▶ **Your goal**: Copy the data that follows, character for character, minus the pictures.

▶ **Given data**:
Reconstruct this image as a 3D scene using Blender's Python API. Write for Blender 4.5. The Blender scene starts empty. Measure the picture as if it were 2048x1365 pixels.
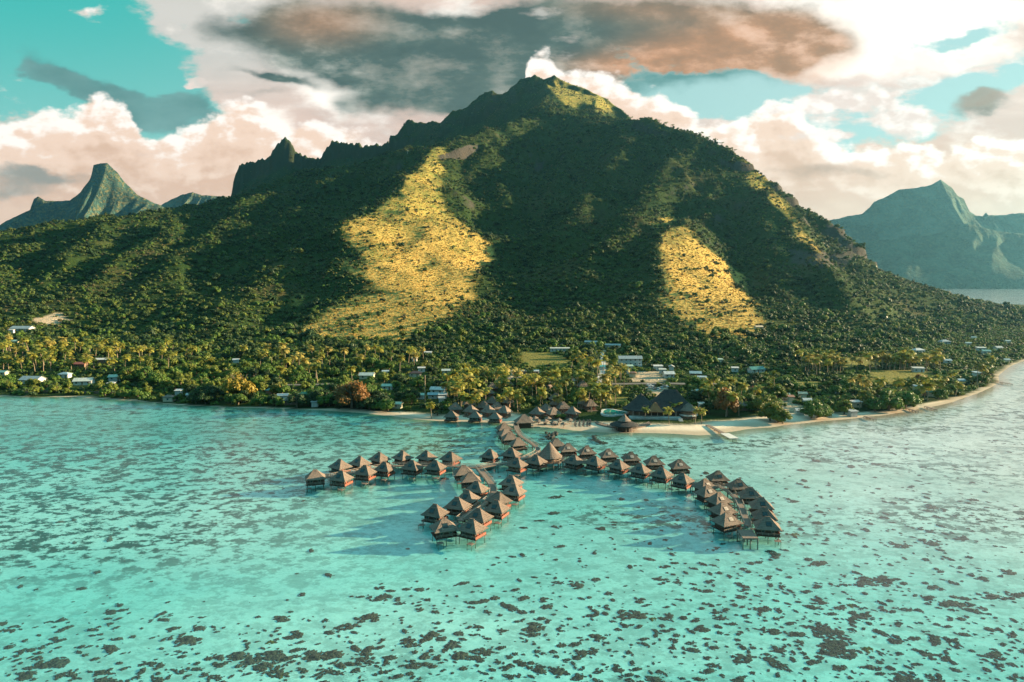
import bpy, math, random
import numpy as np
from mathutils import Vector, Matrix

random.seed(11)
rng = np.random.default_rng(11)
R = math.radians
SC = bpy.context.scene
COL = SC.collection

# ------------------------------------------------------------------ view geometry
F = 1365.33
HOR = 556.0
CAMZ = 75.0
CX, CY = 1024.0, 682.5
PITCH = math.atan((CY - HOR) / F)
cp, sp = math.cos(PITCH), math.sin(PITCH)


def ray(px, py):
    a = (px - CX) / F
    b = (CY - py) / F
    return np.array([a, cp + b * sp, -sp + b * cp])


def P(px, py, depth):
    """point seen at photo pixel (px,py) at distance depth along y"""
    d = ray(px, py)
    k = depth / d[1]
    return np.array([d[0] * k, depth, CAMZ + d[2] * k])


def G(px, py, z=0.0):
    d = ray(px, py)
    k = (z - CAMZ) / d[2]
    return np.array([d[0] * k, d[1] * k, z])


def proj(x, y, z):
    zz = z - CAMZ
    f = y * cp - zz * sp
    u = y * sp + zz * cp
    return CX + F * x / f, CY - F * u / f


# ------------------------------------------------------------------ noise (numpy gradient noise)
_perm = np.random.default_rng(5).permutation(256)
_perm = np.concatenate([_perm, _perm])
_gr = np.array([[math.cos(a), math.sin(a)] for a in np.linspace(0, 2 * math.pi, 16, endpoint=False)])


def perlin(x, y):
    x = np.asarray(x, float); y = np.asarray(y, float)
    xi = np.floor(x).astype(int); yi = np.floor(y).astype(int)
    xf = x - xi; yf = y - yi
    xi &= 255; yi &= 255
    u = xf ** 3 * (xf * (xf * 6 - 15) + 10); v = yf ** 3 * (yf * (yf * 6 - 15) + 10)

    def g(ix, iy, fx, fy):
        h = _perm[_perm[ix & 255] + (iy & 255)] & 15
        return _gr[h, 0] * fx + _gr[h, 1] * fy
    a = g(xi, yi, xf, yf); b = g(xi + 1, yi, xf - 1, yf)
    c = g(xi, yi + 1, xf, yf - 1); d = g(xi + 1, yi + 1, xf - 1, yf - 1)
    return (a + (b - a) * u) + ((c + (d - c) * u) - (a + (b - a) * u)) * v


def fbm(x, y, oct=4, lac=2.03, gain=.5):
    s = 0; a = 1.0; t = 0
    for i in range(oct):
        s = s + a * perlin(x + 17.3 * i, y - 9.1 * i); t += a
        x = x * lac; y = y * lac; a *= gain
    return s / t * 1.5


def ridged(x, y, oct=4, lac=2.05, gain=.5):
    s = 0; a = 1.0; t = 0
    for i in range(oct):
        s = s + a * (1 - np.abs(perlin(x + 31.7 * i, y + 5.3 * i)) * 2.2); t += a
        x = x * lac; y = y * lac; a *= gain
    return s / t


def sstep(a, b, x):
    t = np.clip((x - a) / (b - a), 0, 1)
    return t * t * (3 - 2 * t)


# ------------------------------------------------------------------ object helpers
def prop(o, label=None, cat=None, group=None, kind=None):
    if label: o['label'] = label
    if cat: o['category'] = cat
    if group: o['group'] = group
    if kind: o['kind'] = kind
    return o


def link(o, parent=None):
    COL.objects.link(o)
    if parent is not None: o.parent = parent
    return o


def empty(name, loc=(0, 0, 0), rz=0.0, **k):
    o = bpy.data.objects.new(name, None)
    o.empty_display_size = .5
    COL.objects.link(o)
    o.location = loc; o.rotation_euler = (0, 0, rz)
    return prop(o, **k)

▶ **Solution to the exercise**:
Reconstruct this image as a 3D scene using Blender's Python API. Write for Blender 4.5. The Blender scene starts empty. Measure the picture as if it were 2048x1365 pixels.
import bpy, math, random
import numpy as np
from mathutils import Vector, Matrix

random.seed(11)
rng = np.random.default_rng(11)
R = math.radians
SC = bpy.context.scene
COL = SC.collection

# ------------------------------------------------------------------ view geometry
F = 1365.33
HOR = 556.0
CAMZ = 75.0
CX, CY = 1024.0, 682.5
PITCH = math.atan((CY - HOR) / F)
cp, sp = math.cos(PITCH), math.sin(PITCH)


def ray(px, py):
    a = (px - CX) / F
    b = (CY - py) / F
    return np.array([a, cp + b * sp, -sp + b * cp])


def P(px, py, depth):
    """point seen at photo pixel (px,py) at distance depth along y"""
    d = ray(px, py)
    k = depth / d[1]
    return np.array([d[0] * k, depth, CAMZ + d[2] * k])


def G(px, py, z=0.0):
    d = ray(px, py)
    k = (z - CAMZ) / d[2]
    return np.array([d[0] * k, d[1] * k, z])


def proj(x, y, z):
    zz = z - CAMZ
    f = y * cp - zz * sp
    u = y * sp + zz * cp
    return CX + F * x / f, CY - F * u / f


# ------------------------------------------------------------------ noise (numpy gradient noise)
_perm = np.random.default_rng(5).permutation(256)
_perm = np.concatenate([_perm, _perm])
_gr = np.array([[math.cos(a), math.sin(a)] for a in np.linspace(0, 2 * math.pi, 16, endpoint=False)])


def perlin(x, y):
    x = np.asarray(x, float); y = np.asarray(y, float)
    xi = np.floor(x).astype(int); yi = np.floor(y).astype(int)
    xf = x - xi; yf = y - yi
    xi &= 255; yi &= 255
    u = xf ** 3 * (xf * (xf * 6 - 15) + 10); v = yf ** 3 * (yf * (yf * 6 - 15) + 10)

    def g(ix, iy, fx, fy):
        h = _perm[_perm[ix & 255] + (iy & 255)] & 15
        return _gr[h, 0] * fx + _gr[h, 1] * fy
    a = g(xi, yi, xf, yf); b = g(xi + 1, yi, xf - 1, yf)
    c = g(xi, yi + 1, xf, yf - 1); d = g(xi + 1, yi + 1, xf - 1, yf - 1)
    return (a + (b - a) * u) + ((c + (d - c) * u) - (a + (b - a) * u)) * v


def fbm(x, y, oct=4, lac=2.03, gain=.5):
    s = 0; a = 1.0; t = 0
    for i in range(oct):
        s = s + a * perlin(x + 17.3 * i, y - 9.1 * i); t += a
        x = x * lac; y = y * lac; a *= gain
    return s / t * 1.5


def ridged(x, y, oct=4, lac=2.05, gain=.5):
    s = 0; a = 1.0; t = 0
    for i in range(oct):
        s = s + a * (1 - np.abs(perlin(x + 31.7 * i, y + 5.3 * i)) * 2.2); t += a
        x = x * lac; y = y * lac; a *= gain
    return s / t


def sstep(a, b, x):
    t = np.clip((x - a) / (b - a), 0, 1)
    return t * t * (3 - 2 * t)


# ------------------------------------------------------------------ object helpers
def prop(o, label=None, cat=None, group=None, kind=None):
    if label: o['label'] = label
    if cat: o['category'] = cat
    if group: o['group'] = group
    if kind: o['kind'] = kind
    return o


def link(o, parent=None):
    COL.objects.link(o)
    if parent is not None: o.parent = parent
    return o


def empty(name, loc=(0, 0, 0), rz=0.0, **k):
    o = bpy.data.objects.new(name, None)
    o.empty_display_size = .5
    COL.objects.link(o)
    o.location = loc; o.rotation_euler = (0, 0, rz)
    return prop(o, **k)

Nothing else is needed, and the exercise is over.